There really isn't no excuse as to why he wouldn't respond back, yes, he was doing the ghosting/fade on you. And seemed like doing some gaslighting also like blaming it on you. And the whole "focus" line, that is the biggest lie a guy could ever use on a girl, I know at least 2 guys that I use to date that told me that BS, when clearly I realized they just didn't want to see me anymore. Once you feel those vibes of weird/ghosting from a guy you know that is not going to end well. I've gotten those vibes too and my intuition was always right

Posted
To be honest and we are being honest here because that's WHY we are all here asking questions...

 

Men should be the ones coming to us. We need to learn to let it be and if it's meant to be, they will make sure we know that they want us. No man will let a woman wonder if he truly wants her.
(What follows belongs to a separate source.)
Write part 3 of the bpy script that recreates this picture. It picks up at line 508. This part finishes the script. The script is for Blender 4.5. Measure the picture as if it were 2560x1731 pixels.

If you are wondering if he does, he probably doesn't.

 

 

 

 

I think both genders think that this approach is the best approach. We are under the impression that the only way to be sure the other is interested is to let them come to us.

 

 

 

As a man, I have often felt that way, especially after meeting someone who's flaky.

 

 

 

But the truth is that it creates a problem if it's used all the time. Either man or woman are going to get to the point where they will feel that the relationship is one-sided.

 

 

 

Relationships, in my opinion, should be a partnership where both sides are working toward a common goal. So if the man is initiating 50% of the time, the woman should initiate 50% of the time. When that balance is off, one side is bound to get used to the other initiating. That's how people get taken for granted in relationships, that's how resentment builds, that's how people emotionally end up checking out of relationships.

Posted
If you read what I posted I DID CONTACT him numerous times and he didn't respond. Also, I called him out on LIES so yes it was appropriate to do so. Don't come at me with that nonsense.

 

Yes you said that you sent a message and he did not respond. You're very aggressive and I would be terrified to contact you too.

 

What are you hoping to achieve from this thread?